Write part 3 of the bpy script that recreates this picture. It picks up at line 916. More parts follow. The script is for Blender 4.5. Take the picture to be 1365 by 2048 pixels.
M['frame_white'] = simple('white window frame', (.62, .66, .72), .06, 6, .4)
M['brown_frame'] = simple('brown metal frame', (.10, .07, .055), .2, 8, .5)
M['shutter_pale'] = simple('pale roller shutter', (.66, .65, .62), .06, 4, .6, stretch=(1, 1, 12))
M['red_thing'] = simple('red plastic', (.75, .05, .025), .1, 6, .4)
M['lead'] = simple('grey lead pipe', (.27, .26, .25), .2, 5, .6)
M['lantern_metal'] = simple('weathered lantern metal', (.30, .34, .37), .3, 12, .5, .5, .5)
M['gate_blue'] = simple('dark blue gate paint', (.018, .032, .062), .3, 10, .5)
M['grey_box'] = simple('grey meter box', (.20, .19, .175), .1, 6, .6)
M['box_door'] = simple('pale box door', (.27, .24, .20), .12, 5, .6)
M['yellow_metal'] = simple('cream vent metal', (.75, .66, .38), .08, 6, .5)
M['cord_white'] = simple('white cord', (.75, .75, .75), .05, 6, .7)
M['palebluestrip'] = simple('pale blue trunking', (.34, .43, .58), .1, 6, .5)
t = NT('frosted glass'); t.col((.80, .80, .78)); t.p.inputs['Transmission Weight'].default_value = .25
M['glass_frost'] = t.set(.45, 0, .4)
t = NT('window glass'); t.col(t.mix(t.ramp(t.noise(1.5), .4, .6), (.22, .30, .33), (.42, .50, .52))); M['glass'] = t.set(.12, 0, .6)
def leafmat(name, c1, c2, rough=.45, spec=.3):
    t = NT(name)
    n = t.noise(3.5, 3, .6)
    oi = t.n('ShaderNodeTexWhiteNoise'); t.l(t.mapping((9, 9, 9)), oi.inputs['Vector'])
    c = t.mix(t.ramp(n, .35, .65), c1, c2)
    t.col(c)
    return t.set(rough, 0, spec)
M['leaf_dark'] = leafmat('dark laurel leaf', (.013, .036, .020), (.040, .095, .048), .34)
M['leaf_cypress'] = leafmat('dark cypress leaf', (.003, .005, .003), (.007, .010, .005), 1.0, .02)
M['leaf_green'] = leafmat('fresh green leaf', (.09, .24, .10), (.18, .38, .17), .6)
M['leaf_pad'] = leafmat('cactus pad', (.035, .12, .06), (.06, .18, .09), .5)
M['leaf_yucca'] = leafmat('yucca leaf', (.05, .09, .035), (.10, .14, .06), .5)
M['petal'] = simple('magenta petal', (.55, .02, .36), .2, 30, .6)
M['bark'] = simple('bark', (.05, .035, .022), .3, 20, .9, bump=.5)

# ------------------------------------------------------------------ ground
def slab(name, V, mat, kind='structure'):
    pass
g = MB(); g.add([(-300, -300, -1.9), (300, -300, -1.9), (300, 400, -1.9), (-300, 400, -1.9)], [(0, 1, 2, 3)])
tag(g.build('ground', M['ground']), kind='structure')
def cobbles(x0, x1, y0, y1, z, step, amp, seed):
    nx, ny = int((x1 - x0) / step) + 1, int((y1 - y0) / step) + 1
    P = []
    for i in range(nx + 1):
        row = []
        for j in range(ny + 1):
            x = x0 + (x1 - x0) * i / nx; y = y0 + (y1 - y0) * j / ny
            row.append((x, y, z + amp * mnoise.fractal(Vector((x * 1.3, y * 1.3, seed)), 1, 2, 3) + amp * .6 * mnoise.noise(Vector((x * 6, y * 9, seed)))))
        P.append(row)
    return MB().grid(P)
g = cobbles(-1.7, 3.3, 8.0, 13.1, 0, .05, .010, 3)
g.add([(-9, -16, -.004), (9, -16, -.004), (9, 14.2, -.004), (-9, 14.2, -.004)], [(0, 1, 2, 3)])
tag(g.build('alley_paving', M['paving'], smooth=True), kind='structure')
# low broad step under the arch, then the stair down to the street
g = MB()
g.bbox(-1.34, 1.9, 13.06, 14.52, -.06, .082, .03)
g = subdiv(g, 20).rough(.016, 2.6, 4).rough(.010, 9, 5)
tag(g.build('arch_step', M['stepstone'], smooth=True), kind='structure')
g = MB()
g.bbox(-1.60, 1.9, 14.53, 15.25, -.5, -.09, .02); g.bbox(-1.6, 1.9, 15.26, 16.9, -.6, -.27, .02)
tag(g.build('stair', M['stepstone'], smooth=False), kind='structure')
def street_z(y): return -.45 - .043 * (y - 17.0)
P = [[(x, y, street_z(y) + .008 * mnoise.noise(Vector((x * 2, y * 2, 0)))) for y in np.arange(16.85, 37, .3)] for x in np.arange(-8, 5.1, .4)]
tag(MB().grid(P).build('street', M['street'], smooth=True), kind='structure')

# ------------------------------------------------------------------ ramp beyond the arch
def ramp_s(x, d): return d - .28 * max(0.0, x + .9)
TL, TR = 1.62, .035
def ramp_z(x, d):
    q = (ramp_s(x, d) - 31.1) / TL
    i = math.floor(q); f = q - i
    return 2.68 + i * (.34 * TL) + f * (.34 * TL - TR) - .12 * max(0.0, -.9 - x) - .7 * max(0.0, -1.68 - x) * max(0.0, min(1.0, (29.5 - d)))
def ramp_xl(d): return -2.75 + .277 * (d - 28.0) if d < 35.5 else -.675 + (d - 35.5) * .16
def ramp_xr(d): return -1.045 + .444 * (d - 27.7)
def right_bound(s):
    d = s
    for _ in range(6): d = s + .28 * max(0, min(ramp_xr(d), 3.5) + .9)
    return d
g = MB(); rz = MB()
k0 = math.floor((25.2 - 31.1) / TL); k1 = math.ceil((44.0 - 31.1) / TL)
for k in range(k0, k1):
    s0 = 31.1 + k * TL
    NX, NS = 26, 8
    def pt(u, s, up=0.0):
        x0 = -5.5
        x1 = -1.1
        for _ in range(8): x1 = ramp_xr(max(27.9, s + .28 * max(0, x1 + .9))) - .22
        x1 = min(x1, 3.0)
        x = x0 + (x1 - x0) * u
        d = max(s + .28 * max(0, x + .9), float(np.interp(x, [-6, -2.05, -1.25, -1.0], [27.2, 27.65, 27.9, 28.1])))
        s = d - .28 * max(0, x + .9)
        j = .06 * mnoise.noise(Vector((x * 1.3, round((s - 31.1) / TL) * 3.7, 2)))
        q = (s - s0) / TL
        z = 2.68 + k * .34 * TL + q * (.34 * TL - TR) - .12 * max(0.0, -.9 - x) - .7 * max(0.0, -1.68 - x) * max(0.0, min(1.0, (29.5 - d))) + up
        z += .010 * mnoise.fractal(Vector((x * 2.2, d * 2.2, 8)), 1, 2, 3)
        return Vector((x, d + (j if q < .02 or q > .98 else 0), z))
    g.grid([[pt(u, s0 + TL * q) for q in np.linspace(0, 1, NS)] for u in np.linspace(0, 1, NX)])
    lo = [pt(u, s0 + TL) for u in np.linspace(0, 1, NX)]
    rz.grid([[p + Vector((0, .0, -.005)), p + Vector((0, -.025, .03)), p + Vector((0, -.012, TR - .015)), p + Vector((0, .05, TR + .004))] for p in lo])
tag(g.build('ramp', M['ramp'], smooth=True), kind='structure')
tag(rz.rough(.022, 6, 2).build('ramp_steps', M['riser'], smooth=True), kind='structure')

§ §

- Set exercise:
Repeat the listing above without any change.

- Completed task:
Write part 3 of the bpy script that recreates this picture. It picks up at line 916. More parts follow. The script is for Blender 4.5. Take the picture to be 1365 by 2048 pixels.
M['frame_white'] = simple('white window frame', (.62, .66, .72), .06, 6, .4)
M['brown_frame'] = simple('brown metal frame', (.10, .07, .055), .2, 8, .5)
M['shutter_pale'] = simple('pale roller shutter', (.66, .65, .62), .06, 4, .6, stretch=(1, 1, 12))
M['red_thing'] = simple('red plastic', (.75, .05, .025), .1, 6, .4)
M['lead'] = simple('grey lead pipe', (.27, .26, .25), .2, 5, .6)
M['lantern_metal'] = simple('weathered lantern metal', (.30, .34, .37), .3, 12, .5, .5, .5)
M['gate_blue'] = simple('dark blue gate paint', (.018, .032, .062), .3, 10, .5)
M['grey_box'] = simple('grey meter box', (.20, .19, .175), .1, 6, .6)
M['box_door'] = simple('pale box door', (.27, .24, .20), .12, 5, .6)
M['yellow_metal'] = simple('cream vent metal', (.75, .66, .38), .08, 6, .5)
M['cord_white'] = simple('white cord', (.75, .75, .75), .05, 6, .7)
M['palebluestrip'] = simple('pale blue trunking', (.34, .43, .58), .1, 6, .5)
t = NT('frosted glass'); t.col((.80, .80, .78)); t.p.inputs['Transmission Weight'].default_value = .25
M['glass_frost'] = t.set(.45, 0, .4)
t = NT('window glass'); t.col(t.mix(t.ramp(t.noise(1.5), .4, .6), (.22, .30, .33), (.42, .50, .52))); M['glass'] = t.set(.12, 0, .6)
def leafmat(name, c1, c2, rough=.45, spec=.3):
    t = NT(name)
    n = t.noise(3.5, 3, .6)
    oi = t.n('ShaderNodeTexWhiteNoise'); t.l(t.mapping((9, 9, 9)), oi.inputs['Vector'])
    c = t.mix(t.ramp(n, .35, .65), c1, c2)
    t.col(c)
    return t.set(rough, 0, spec)
M['leaf_dark'] = leafmat('dark laurel leaf', (.013, .036, .020), (.040, .095, .048), .34)
M['leaf_cypress'] = leafmat('dark cypress leaf', (.003, .005, .003), (.007, .010, .005), 1.0, .02)
M['leaf_green'] = leafmat('fresh green leaf', (.09, .24, .10), (.18, .38, .17), .6)
M['leaf_pad'] = leafmat('cactus pad', (.035, .12, .06), (.06, .18, .09), .5)
M['leaf_yucca'] = leafmat('yucca leaf', (.05, .09, .035), (.10, .14, .06), .5)
M['petal'] = simple('magenta petal', (.55, .02, .36), .2, 30, .6)
M['bark'] = simple('bark', (.05, .035, .022), .3, 20, .9, bump=.5)

# ------------------------------------------------------------------ ground
def slab(name, V, mat, kind='structure'):
    pass
g = MB(); g.add([(-300, -300, -1.9), (300, -300, -1.9), (300, 400, -1.9), (-300, 400, -1.9)], [(0, 1, 2, 3)])
tag(g.build('ground', M['ground']), kind='structure')
def cobbles(x0, x1, y0, y1, z, step, amp, seed):
    nx, ny = int((x1 - x0) / step) + 1, int((y1 - y0) / step) + 1
    P = []
    for i in range(nx + 1):
        row = []
        for j in range(ny + 1):
            x = x0 + (x1 - x0) * i / nx; y = y0 + (y1 - y0) * j / ny
            row.append((x, y, z + amp * mnoise.fractal(Vector((x * 1.3, y * 1.3, seed)), 1, 2, 3) + amp * .6 * mnoise.noise(Vector((x * 6, y * 9, seed)))))
        P.append(row)
    return MB().grid(P)
g = cobbles(-1.7, 3.3, 8.0, 13.1, 0, .05, .010, 3)
g.add([(-9, -16, -.004), (9, -16, -.004), (9, 14.2, -.004), (-9, 14.2, -.004)], [(0, 1, 2, 3)])
tag(g.build('alley_paving', M['paving'], smooth=True), kind='structure')
# low broad step under the arch, then the stair down to the street
g = MB()
g.bbox(-1.34, 1.9, 13.06, 14.52, -.06, .082, .03)
g = subdiv(g, 20).rough(.016, 2.6, 4).rough(.010, 9, 5)
tag(g.build('arch_step', M['stepstone'], smooth=True), kind='structure')
g = MB()
g.bbox(-1.60, 1.9, 14.53, 15.25, -.5, -.09, .02); g.bbox(-1.6, 1.9, 15.26, 16.9, -.6, -.27, .02)
tag(g.build('stair', M['stepstone'], smooth=False), kind='structure')
def street_z(y): return -.45 - .043 * (y - 17.0)
P = [[(x, y, street_z(y) + .008 * mnoise.noise(Vector((x * 2, y * 2, 0)))) for y in np.arange(16.85, 37, .3)] for x in np.arange(-8, 5.1, .4)]
tag(MB().grid(P).build('street', M['street'], smooth=True), kind='structure')

# ------------------------------------------------------------------ ramp beyond the arch
def ramp_s(x, d): return d - .28 * max(0.0, x + .9)
TL, TR = 1.62, .035
def ramp_z(x, d):
    q = (ramp_s(x, d) - 31.1) / TL
    i = math.floor(q); f = q - i
    return 2.68 + i * (.34 * TL) + f * (.34 * TL - TR) - .12 * max(0.0, -.9 - x) - .7 * max(0.0, -1.68 - x) * max(0.0, min(1.0, (29.5 - d)))
def ramp_xl(d): return -2.75 + .277 * (d - 28.0) if d < 35.5 else -.675 + (d - 35.5) * .16
def ramp_xr(d): return -1.045 + .444 * (d - 27.7)
def right_bound(s):
    d = s
    for _ in range(6): d = s + .28 * max(0, min(ramp_xr(d), 3.5) + .9)
    return d
g = MB(); rz = MB()
k0 = math.floor((25.2 - 31.1) / TL); k1 = math.ceil((44.0 - 31.1) / TL)
for k in range(k0, k1):
    s0 = 31.1 + k * TL
    NX, NS = 26, 8
    def pt(u, s, up=0.0):
        x0 = -5.5
        x1 = -1.1
        for _ in range(8): x1 = ramp_xr(max(27.9, s + .28 * max(0, x1 + .9))) - .22
        x1 = min(x1, 3.0)
        x = x0 + (x1 - x0) * u
        d = max(s + .28 * max(0, x + .9), float(np.interp(x, [-6, -2.05, -1.25, -1.0], [27.2, 27.65, 27.9, 28.1])))
        s = d - .28 * max(0, x + .9)
        j = .06 * mnoise.noise(Vector((x * 1.3, round((s - 31.1) / TL) * 3.7, 2)))
        q = (s - s0) / TL
        z = 2.68 + k * .34 * TL + q * (.34 * TL - TR) - .12 * max(0.0, -.9 - x) - .7 * max(0.0, -1.68 - x) * max(0.0, min(1.0, (29.5 - d))) + up
        z += .010 * mnoise.fractal(Vector((x * 2.2, d * 2.2, 8)), 1, 2, 3)
        return Vector((x, d + (j if q < .02 or q > .98 else 0), z))
    g.grid([[pt(u, s0 + TL * q) for q in np.linspace(0, 1, NS)] for u in np.linspace(0, 1, NX)])
    lo = [pt(u, s0 + TL) for u in np.linspace(0, 1, NX)]
    rz.grid([[p + Vector((0, .0, -.005)), p + Vector((0, -.025, .03)), p + Vector((0, -.012, TR - .015)), p + Vector((0, .05, TR + .004))] for p in lo])
tag(g.build('ramp', M['ramp'], smooth=True), kind='structure')
tag(rz.rough(.022, 6, 2).build('ramp_steps', M['riser'], smooth=True), kind='structure')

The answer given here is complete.